# PROMPT
Spot each line that carries the word "wide"; copy those lines.

# STORED DATA
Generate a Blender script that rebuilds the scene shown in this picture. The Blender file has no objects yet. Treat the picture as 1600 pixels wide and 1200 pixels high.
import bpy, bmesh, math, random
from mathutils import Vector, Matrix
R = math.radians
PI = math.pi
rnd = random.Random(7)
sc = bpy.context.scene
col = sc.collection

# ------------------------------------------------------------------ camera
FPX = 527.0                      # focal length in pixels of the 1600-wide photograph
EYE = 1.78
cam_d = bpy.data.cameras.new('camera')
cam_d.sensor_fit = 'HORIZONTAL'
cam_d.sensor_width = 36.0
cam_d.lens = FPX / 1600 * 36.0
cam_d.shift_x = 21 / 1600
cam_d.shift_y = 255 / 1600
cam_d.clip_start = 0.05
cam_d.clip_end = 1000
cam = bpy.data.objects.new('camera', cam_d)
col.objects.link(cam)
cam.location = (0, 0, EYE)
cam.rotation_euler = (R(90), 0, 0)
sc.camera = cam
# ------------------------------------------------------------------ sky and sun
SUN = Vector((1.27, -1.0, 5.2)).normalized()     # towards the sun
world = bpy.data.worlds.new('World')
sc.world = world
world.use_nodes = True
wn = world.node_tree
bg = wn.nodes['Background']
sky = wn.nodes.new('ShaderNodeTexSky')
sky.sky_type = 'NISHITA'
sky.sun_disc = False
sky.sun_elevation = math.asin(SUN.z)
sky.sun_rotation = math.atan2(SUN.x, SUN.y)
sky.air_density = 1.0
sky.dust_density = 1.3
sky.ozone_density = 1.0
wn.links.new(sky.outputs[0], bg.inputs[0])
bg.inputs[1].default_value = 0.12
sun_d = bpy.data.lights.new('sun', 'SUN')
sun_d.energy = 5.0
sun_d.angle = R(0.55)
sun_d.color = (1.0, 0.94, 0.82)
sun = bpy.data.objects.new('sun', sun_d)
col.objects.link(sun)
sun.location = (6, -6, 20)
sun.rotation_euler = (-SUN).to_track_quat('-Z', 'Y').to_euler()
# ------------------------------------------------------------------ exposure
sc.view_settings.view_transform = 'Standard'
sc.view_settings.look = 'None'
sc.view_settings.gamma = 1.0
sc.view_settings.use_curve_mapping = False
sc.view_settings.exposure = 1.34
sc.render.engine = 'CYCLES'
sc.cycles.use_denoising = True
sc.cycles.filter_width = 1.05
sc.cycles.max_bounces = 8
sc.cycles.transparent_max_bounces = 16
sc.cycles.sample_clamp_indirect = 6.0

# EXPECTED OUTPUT
Generate a Blender script that rebuilds the scene shown in this picture. The Blender file has no objects yet. Treat the picture as 1600 pixels wide and 1200 pixels high.
FPX = 527.0                      # focal length in pixels of the 1600-wide photograph